Correspondence

1921.  RB to EBB

As published in The Brownings’ Correspondence, 10, 226.

[London]

Tuesday Evg [20 May 1845][1]

I trust to you for a true account of how you are—if tired, if not tired, if I did wrong in any thing,—or, if you please, right in any thing—(only, not one more word about my “kindness”, which, to get done with, I will grant is excessive—) but, let us so arrange matters if possible,—and why should it not be?—that my great happiness, such as it will be if I see you, as this morning, from time to time,—may be obtained at the cost of as little inconvenience to you as we can contrive– For one instance—just what strikes me—they all say here I speak very loud—(a trick caught from having often to talk with a deaf relative of mine).[2] And did I stay too long?

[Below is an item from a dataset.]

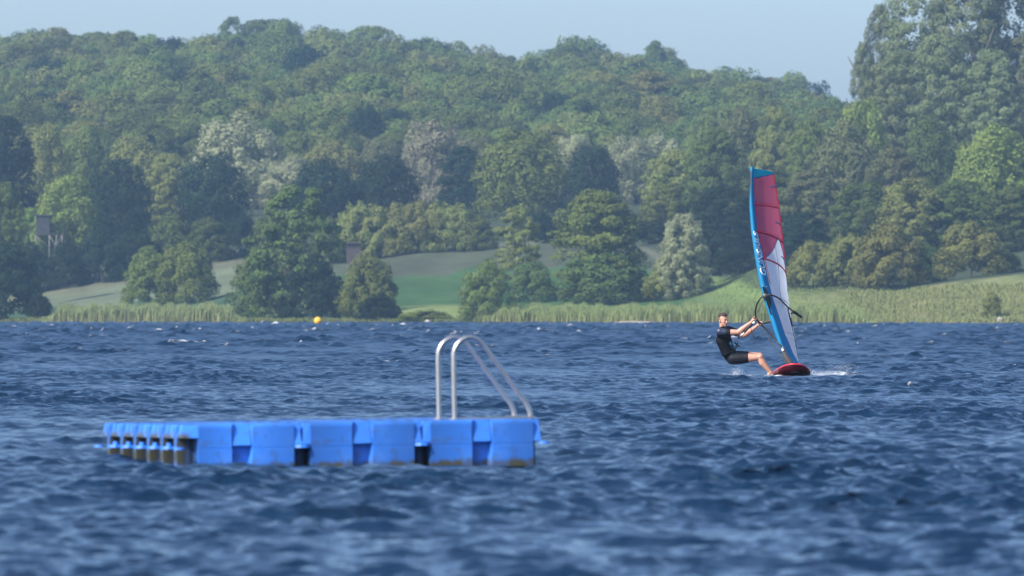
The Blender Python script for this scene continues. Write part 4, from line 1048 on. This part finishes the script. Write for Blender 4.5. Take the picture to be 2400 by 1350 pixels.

I would tell you unhesitatingly of such “corrigenda”—nay, I will again say, do not humiliate me,—do not again,—by calling me “kind,” in that way–

I am proud & happy in your friendship—now and ever. May God bless you!

RB–

Address: Miss Barrett, / 50 Wimpole St

Postmark: 10FN10 MY21 1845 B.

Docket, in EBB’s hand: 15.

Publication: RB-EBB, p. 70.

Manuscript: Wellesley College.

1. Date provided by postmark.

2. In Life and Letters of Robert Browning, Mrs. Orr comments on RB’s “loud voice,” and says that “Miss Browning reminds me that loud speaking had become natural to him through the deafness of several of his intimate friends: Landor, Kirkup, Barry Cornwall, and previously his uncle Reuben, whose hearing had been impaired by a blow from a cricket ball” (Orr, p. 370).